Hezbollah has rejected the plan, saying it won’t discuss disarmament as long as Israel continues to occupy several hills along the border and carries out almost daily strikes. The group was badly weakened during its latest war with Israel that ended with a ceasefire in November.

The Lebanese government first aimed to disarm Hezbollah by the end of the year, but officials later said resources are too limited to meet the deadline. The current aim is to fully clear a stretch along the Lebanon-Israel border, defined as south of the Litani river, by the end of November before moving into further phases.

Lebanon’s army has suffered from the repercussions of the country’s economic meltdown six years ago. Western and Arab countries have offered support. Last week, the Trump administration approved $230 million to Lebanon’s army and police forces.

Ed Gabriel, president of the American Task Force on Lebanon, a nonprofit that aims to build stronger U.S.-Lebanon ties, told journalists on Monday that the $190 million for the armed forces and $40 million for Internal Security Forces will be mainly in training and equipment.

Gabriel, who met several top officials in recent days including Haikal and President Joseph Aoun, said the president is “determined to get things (disarmament) done.”

He added that the Lebanese government has to make it clear that it is not backing down from full disarmament of Hezbollah, and said a weakness in the plan is that “they don’t have a specific timetable.”

He added that the international community wants Hezbollah’s “strategic weapons” such as precision-guided missiles and drones to be removed.

A deadly Israeli drone strike

Around noon Monday, an Israeli drone strike near the southern city of Nabatiyeh killed a Hezbollah member, who was blinded last year in Israel’s exploding pagers attack, along with his wife in their car.

Shortly afterward, Israeli airstrikes struck Lebanon’s northeastern region of Hermel.

Israeli military said the Hezbollah member killed, Hassan Atwi, was a key official in the group’s Aerial Defense Unit.
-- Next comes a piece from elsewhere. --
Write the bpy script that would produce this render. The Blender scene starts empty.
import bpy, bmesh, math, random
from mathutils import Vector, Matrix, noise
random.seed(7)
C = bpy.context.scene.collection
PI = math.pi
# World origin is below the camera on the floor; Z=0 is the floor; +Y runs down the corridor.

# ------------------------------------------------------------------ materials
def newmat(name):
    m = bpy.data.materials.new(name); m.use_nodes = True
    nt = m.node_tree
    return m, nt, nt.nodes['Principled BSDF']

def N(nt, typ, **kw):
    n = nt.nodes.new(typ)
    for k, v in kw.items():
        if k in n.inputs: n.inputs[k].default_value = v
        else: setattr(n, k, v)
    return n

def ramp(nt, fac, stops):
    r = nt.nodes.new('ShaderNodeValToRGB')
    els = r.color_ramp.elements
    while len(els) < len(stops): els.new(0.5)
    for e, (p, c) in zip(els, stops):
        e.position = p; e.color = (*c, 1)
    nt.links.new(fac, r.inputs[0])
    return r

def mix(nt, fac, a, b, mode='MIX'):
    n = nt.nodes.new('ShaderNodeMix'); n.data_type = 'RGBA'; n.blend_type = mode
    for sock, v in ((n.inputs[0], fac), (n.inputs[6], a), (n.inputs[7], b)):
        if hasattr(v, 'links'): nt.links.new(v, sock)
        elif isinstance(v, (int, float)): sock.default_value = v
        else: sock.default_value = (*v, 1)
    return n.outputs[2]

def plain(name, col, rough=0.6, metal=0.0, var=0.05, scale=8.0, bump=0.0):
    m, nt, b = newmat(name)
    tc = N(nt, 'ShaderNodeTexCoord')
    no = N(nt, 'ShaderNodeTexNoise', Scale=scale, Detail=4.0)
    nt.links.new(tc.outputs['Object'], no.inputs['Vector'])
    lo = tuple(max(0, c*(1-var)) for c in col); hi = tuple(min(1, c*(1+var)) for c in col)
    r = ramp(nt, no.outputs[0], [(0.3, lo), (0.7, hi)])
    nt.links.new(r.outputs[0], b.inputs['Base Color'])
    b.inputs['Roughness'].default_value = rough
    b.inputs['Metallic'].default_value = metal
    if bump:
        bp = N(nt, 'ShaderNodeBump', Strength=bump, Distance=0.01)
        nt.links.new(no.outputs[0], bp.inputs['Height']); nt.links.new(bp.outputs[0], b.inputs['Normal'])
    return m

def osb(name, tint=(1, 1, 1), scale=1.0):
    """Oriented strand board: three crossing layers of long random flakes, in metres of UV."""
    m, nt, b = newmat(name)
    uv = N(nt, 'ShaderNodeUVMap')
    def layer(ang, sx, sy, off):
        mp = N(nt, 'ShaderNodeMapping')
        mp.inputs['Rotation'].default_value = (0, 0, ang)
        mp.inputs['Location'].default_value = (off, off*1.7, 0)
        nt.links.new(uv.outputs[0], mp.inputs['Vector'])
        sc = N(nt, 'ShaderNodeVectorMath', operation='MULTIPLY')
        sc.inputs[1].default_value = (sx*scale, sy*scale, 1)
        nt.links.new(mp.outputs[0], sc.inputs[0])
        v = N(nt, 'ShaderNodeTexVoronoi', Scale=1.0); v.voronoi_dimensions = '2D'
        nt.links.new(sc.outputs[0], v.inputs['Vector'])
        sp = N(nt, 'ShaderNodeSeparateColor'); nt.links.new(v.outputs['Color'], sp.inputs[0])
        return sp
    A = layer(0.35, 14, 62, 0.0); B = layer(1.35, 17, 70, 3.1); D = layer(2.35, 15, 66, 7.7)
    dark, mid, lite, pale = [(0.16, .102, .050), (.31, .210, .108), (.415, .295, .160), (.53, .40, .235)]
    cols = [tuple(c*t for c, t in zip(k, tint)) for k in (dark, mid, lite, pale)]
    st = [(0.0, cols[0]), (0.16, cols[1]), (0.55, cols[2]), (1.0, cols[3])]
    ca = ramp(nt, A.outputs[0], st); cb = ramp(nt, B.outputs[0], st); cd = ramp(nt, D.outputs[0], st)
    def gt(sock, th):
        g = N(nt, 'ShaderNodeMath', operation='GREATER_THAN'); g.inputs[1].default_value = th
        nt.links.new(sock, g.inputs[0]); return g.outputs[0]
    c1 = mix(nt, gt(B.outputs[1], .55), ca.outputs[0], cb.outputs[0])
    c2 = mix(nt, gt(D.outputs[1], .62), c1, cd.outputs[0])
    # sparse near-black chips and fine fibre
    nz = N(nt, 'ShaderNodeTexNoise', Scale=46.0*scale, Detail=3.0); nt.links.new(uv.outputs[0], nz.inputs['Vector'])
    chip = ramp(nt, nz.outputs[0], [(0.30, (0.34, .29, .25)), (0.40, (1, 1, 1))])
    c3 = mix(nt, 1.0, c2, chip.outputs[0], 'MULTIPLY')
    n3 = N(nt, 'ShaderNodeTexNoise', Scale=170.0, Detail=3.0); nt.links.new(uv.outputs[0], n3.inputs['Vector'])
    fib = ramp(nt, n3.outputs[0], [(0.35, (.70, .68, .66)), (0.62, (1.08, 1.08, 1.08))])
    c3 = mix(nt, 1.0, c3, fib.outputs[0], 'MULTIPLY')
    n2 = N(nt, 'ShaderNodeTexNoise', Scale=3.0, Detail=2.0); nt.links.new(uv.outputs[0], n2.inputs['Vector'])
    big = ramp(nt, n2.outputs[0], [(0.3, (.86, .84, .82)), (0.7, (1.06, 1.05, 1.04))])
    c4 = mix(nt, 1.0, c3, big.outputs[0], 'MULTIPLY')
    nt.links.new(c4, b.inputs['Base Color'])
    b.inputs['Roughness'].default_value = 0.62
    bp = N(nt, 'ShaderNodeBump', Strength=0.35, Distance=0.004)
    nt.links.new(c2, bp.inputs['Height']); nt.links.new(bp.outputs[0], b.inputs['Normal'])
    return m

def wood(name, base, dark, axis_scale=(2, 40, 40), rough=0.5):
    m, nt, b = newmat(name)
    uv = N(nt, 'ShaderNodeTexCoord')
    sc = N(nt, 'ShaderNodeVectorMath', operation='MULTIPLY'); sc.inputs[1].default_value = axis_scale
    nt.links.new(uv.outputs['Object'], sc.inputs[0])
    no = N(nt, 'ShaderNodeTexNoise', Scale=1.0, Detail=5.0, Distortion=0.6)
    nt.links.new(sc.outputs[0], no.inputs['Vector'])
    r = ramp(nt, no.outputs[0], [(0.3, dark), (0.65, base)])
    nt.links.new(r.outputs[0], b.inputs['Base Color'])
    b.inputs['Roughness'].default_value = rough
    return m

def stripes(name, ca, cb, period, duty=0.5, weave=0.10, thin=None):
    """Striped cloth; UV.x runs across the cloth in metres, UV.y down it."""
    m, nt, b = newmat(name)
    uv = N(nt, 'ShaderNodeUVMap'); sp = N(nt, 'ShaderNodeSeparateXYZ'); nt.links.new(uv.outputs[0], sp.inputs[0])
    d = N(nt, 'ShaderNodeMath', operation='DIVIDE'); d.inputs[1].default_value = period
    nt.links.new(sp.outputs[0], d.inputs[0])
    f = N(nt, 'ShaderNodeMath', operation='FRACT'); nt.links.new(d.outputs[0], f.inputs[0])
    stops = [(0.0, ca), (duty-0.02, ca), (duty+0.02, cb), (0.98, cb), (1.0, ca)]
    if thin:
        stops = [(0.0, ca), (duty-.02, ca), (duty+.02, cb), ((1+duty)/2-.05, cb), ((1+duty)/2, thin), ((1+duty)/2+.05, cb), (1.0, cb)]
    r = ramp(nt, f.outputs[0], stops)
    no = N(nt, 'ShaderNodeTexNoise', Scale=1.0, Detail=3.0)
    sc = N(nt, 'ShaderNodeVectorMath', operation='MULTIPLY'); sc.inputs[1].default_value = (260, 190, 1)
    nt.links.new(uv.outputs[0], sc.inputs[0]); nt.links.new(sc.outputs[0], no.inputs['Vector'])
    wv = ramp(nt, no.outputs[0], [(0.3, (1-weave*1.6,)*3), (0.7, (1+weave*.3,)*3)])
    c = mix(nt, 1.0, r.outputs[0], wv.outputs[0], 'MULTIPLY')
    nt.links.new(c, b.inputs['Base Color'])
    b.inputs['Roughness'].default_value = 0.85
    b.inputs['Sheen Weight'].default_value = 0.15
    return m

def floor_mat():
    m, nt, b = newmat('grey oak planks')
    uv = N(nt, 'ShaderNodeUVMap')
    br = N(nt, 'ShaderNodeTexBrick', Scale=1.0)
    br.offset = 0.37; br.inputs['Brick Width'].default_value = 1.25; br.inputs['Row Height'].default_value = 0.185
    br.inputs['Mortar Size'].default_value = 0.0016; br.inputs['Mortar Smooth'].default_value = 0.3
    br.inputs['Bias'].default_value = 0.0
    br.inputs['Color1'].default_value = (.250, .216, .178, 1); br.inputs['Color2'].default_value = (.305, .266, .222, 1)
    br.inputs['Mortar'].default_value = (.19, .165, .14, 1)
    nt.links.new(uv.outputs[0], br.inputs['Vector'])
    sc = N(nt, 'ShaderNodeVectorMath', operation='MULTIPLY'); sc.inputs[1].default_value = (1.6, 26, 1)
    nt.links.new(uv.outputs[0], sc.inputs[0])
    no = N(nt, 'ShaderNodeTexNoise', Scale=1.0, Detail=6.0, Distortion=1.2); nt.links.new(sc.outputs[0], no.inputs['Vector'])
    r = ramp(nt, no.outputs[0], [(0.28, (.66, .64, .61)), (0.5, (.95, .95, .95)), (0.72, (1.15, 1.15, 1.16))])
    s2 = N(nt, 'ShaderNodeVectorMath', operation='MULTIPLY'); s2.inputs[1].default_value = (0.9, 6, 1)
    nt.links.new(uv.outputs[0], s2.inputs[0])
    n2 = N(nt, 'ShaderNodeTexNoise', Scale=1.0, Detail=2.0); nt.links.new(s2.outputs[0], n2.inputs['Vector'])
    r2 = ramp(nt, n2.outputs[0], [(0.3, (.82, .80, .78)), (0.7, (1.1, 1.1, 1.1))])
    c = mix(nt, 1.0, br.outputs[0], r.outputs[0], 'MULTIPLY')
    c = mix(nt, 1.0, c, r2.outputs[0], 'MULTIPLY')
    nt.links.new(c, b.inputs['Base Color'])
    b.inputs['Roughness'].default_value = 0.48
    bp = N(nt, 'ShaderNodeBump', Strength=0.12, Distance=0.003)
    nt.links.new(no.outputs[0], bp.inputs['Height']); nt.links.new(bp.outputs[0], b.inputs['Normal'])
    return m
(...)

The military said the airstrikes on northeast Lebanon struck training centers for Hezbollah’s elite Radwan Forces.

The most recent Israel-Hezbollah war killed more than 4,000 people in Lebanon, including hundreds of civilians, and caused an estimated $11 billion worth of destruction, according to the World Bank. In Israel, 127 people died, including 80 soldiers.

The war started when Hezbollah began firing rockets across the border on Oct. 8, 2023, a day after a deadly Hamas-led incursion into southern Israel sparked the war in Gaza. Israel responded with shelling and airstrikes in Lebanon, and the two sides became locked in an escalating conflict that became a full-blown war in September 2024.